42. As of today the Arbitral Tribunal cannot exclude the possibility that it has ultimately to decline its jurisdiction. When issuing anti-suit/anti-arbitration injunctions, tribunals are generally limited to supporting the arbitration that the parties have chosen. However, because it has not yet been decided which arbitration the parties have chosen, it would be inappropriate to order Respondents to withdraw the proceedings initiated before the ... Arbitration Court [in Respondents’ state]pending the decision by this Arbitral Tribunal on the validity and/or interpretation of the arbitration agreement in clause 11 of the Contract.11On the evidence currently before it, the Tribunal considers that Respondents did not attempt to undermine the jurisdiction of the present Tribunal necessarily by bringing their case before the... Arbitration Court [in their state].

43. Nor can the requested injunction be based on the argument that the commencement of proceedings before the ... Arbitration Court [in Respondents’ state] goes against the ICC Court’s decision to let the arbitration proceed pursuant to Art. 6.2 of the ICC Rules. The ruling of the ICC Court pursuant to Art. 6.2 of the ICC Rules is merely a preliminary decision based on a prima facie test, whereas any decision as to the jurisdiction of the Arbitral Tribunal has to be taken by the Tribunal itself. In practice, the ICC Court rarely refuses to set an arbitration in motion for practical reasons. Whereas there will almost always be an arbitration clause, it may not be clear whether the parties agreed to ICC arbitration or some other kind of arbitration. The ICC Court is usually reluctant to take a position on such factual and legal issues.12 The liberal interpretation of the prima facie threshold by the ICC Court is motivated by its desire not to deny the parties access to an arbitral tribunal from the outset; however, it cannot serve as a basis for excluding proceedings before another tribunal or court pending the decision of the ICC Tribunal regarding its jurisdiction on the subject matter in dispute.

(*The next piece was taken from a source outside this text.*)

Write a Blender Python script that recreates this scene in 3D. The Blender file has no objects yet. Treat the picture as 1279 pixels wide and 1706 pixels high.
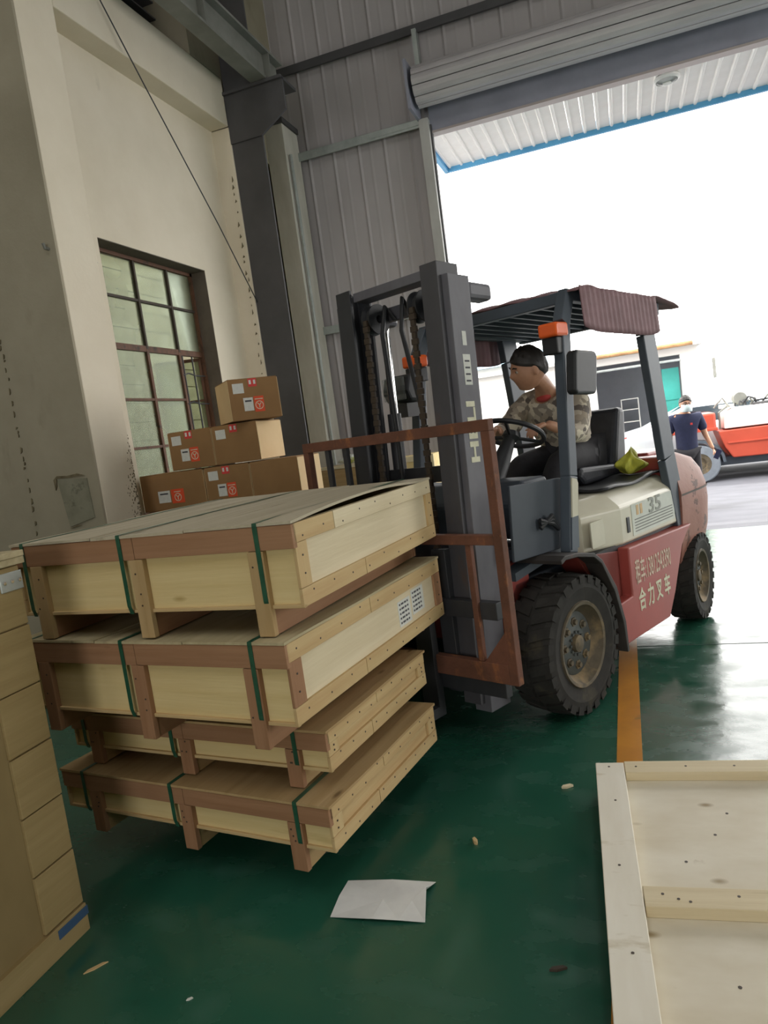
import bpy, bmesh, math, random
from mathutils import Vector, Matrix, Quaternion
PI = math.pi
random.seed(7)
S = bpy.context.scene
C = S.collection

# ------------------------------------------------------------------ camera
cam_d = bpy.data.cameras.new('camera')
cam = bpy.data.objects.new('camera', cam_d)
C.objects.link(cam)
cam_d.sensor_fit = 'VERTICAL'
cam_d.sensor_height = 36.0
cam_d.lens = 36.0 * 1195.0 / 1706.0
cam_d.clip_start = 0.05
cam_d.clip_end = 400
_r = Vector((0.939546, 0.314405, -0.135659))
_d = Vector((-0.093617, -0.145231, -0.984959))
_f = Vector((-0.329378, 0.938114, -0.107017))
cam.matrix_world = Matrix(((_r.x, -_d.x, -_f.x, 0), (_r.y, -_d.y, -_f.y, 0), (_r.z, -_d.z, -_f.z, 1.52), (0, 0, 0, 1)))
S.camera = cam

# ------------------------------------------------------------------ light and exposure
S.view_settings.view_transform = 'Standard'
S.view_settings.look = 'None'
S.view_settings.gamma = 1.0
S.view_settings.use_curve_mapping = False
S.view_settings.exposure = 0.12
W = bpy.data.worlds.new('hazy_white_sky')
S.world = W
W.use_nodes = True
bg = W.node_tree.nodes['Background']
bg.inputs[0].default_value = (1.0, 0.985, 0.955, 1)
bg.inputs[1].default_value = 6.2
S.cycles.max_bounces = 10
S.cycles.diffuse_bounces = 6
S.cycles.glossy_bounces = 4
S.cycles.transmission_bounces = 6
S.cycles.transparent_max_bounces = 12
S.cycles.sample_clamp_indirect = 8.0
S.cycles.caustics_reflective = False
S.cycles.caustics_refractive = False
S.cycles.use_denoising = True

sun_d = bpy.data.lights.new('sun', 'SUN')
sun_d.energy = 3.0
sun_d.angle = math.radians(2.5)
sun_d.color = (1.0, 0.96, 0.9)
sun = bpy.data.objects.new('sun', sun_d)
C.objects.link(sun)
sun.location = (6, 20, 20)
sun.rotation_euler = Vector((0.30, 0.62, 1.0)).to_track_quat('Z', 'Y').to_euler()

def portal(name, loc, normal, sx, sy):
    l = bpy.data.lights.new(name, 'AREA')
    l.shape = 'RECTANGLE'; l.size = sx; l.size_y = sy
    l.cycles.is_portal = True
    o = bpy.data.objects.new(name, l); C.objects.link(o)
    o.location = loc
    o.rotation_euler = Vector(normal).to_track_quat('-Z', 'Z').to_euler()
    return o

# ------------------------------------------------------------------ materials
MATS = {}
def srgb(h):
    c = [int(h[i:i+2], 16) / 255 for i in (0, 2, 4)]
    return tuple((x / 12.92 if x <= 0.04045 else ((x + 0.055) / 1.055) ** 2.4) for x in c) + (1,)

def mat(name, c1, c2=None, rough=0.6, metal=0.0, scale=(6, 6, 6), detail=4.0, lo=0.35, hi=0.7, bump=0.0, bscale=None,
        c3=None, s3=(2, 2, 2), lo3=0.55, hi3=0.7, rough2=None, spec=0.5, nscale=1.0, knots=None):
    if name in MATS: return MATS[name]
    m = bpy.data.materials.new(name); m.use_nodes = True
    nt = m.node_tree; N = nt.nodes; Lk = nt.links
    b = N['Principled BSDF']
    b.inputs['Roughness'].default_value = rough
    b.inputs['Metallic'].default_value = metal
    b.inputs['Specular IOR Level'].default_value = spec
    col = srgb(c1) if isinstance(c1, str) else c1
    b.inputs['Base Color'].default_value = col
    MATS[name] = m
    if c2 is None and not bump: return m
    tc = N.new('ShaderNodeTexCoord')
    def noise(sc, det=detail):
        mp = N.new('ShaderNodeMapping'); mp.inputs['Scale'].default_value = sc
        Lk.new(tc.outputs['Object'], mp.inputs['Vector'])
        n = N.new('ShaderNodeTexNoise'); n.inputs['Scale'].default_value = nscale; n.inputs['Detail'].default_value = det
        n.inputs['Roughness'].default_value = 0.62
        Lk.new(mp.outputs[0], n.inputs['Vector'])
        return n
    def ramp(n, a, z):
        r = N.new('ShaderNodeMapRange'); r.inputs['From Min'].default_value = a; r.inputs['From Max'].default_value = z
        Lk.new(n.outputs['Fac'], r.inputs['Value']); return r
    n1 = noise(scale)
    cur = None
    if c2 is not None:
        r = ramp(n1, lo, hi)
        mx = N.new('ShaderNodeMix'); mx.data_type = 'RGBA'
        mx.inputs[6].default_value = col; mx.inputs[7].default_value = srgb(c2) if isinstance(c2, str) else c2
        Lk.new(r.outputs[0], mx.inputs[0]); cur = mx.outputs[2]
        if rough2 is not None:
            q = N.new('ShaderNodeMapRange'); q.inputs['To Min'].default_value = rough; q.inputs['To Max'].default_value = rough2
            Lk.new(r.outputs[0], q.inputs['Value']); Lk.new(q.outputs[0], b.inputs['Roughness'])
    if c3 is not None:
        n3 = noise(s3, 6.0); r3 = ramp(n3, lo3, hi3)
        mx3 = N.new('ShaderNodeMix'); mx3.data_type = 'RGBA'
        if cur is not None: Lk.new(cur, mx3.inputs[6])
        else: mx3.inputs[6].default_value = col
        mx3.inputs[7].default_value = srgb(c3) if isinstance(c3, str) else c3
        Lk.new(r3.outputs[0], mx3.inputs[0]); cur = mx3.outputs[2]
    if knots:
        mp = N.new('ShaderNodeMapping'); mp.inputs['Scale'].default_value = knots[0]
        Lk.new(tc.outputs['Object'], mp.inputs['Vector'])
        vo = N.new('ShaderNodeTexVoronoi'); vo.inputs['Scale'].default_value = 1.0; vo.inputs['Randomness'].default_value = 1.0
        Lk.new(mp.outputs[0], vo.inputs['Vector'])
        kr = N.new('ShaderNodeMapRange'); kr.inputs[1].default_value = 0.10; kr.inputs[2].default_value = 0.035
        kr.inputs[3].default_value = 0.0; kr.inputs[4].default_value = 0.85
        Lk.new(vo.outputs['Distance'], kr.inputs[0])
        mk = N.new('ShaderNodeMix'); mk.data_type = 'RGBA'; mk.inputs[7].default_value = srgb(knots[1])
        Lk.new(kr.outputs[0], mk.inputs[0]); Lk.new(cur, mk.inputs[6]); cur = mk.outputs[2]
    if cur is not None: Lk.new(cur, b.inputs['Base Color'])
    if bump:
        nb = noise(bscale or scale) if bscale else n1
        bp = N.new('ShaderNodeBump'); bp.inputs['Strength'].default_value = bump; bp.inputs['Distance'].default_value = 0.01
        Lk.new(nb.outputs['Fac'], bp.inputs['Height']); Lk.new(bp.outputs[0], b.inputs['Normal'])
    return m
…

44, Further, the Arbitral Tribunal is not convinced that Claimant will suffer irreparable harm because of the proceedings initiated by Respondents before the ... Arbitration Court [in their state]. Claimant has not even substantiated any such harm. In particular, the Tribunal is not convinced by Claimant’s argument that Respondents’ initiation of an arbitration before the ... Arbitration Court [in their state] is motivated by a desire to have its domestic arbitration court circumvent the ICC Court’s process. In the absence of any evidence to the contrary, the Tribunal has no reason to doubt that the ... Arbitration Court [in Respondents’ state] is an independent arbitration institution.

V. Decision

For these reasons the Tribunal orders as follows:

Claimant’s Request for Interim Procedural Relief is dismissed.



1
Von Segesser/Kurth, “Interim Measures”, in: Kaufmann-Kohler/Stucki (eds), International Arbitration in Switzerland (2004), p. 75; Scherer/Giovannini, “Anti-Arbitration and Anti-Suit Injunctions in International Arbitration: Some Remarks Following Recent Judgement of the Geneva Court”, Stockholm International Arbitration Review 2005, p. 201 et seq.; Poudret/Besson, Droit comparé de l’arbitrage international, 2nd ed. 2002, para 1029, p. 921.


2
Von Segesser/Kurth, op. cit. p. 75.


3
Unreported Procedural Order, cited by von Segesser/Kurth, op. cit. p. 75


4
Lévy, “Anti-Suit Injunctions Issued by Arbitrators”, in: IAI Series on International Arbitration No. 2, Anti-Suit Injunctions in International Arbitration (E. Gaillard ed. 2005), p. 115 et seq.; Scherer/Giovannini, op. cit., p. 201 (216 et seq.) – von Segesser/Kurth, op. cit. p. 75


5
Lévy, op. cit. p. 117.


6
Lévy, op. cit. p. l20; Scherer/Giovannini, op. cit. p. 216 et seq.


7
lCC Arbitration No. 8307/FMS/KGA, Interim Award of 14 May 2001, published in: Anti-­Suit Injunctions in International Arbitration, IAI Series No. 2 (E. Gaillard ed. 2005), p. 307 (313).


8
AS 2007, p. 387.


9
Scherer/Giovannini, op. cit. p. 217; Lévy, op. cit. p. 128.


10
Scherer/Giovannini, op. cit. p. 217; Lévy, op. cit. p. 125.


11
Scherer/Giovannini, op. cit. p. 218.


12
Derains/Schwartz, A Guide to the New ICC Rules of Arbitration (1998), p. 87.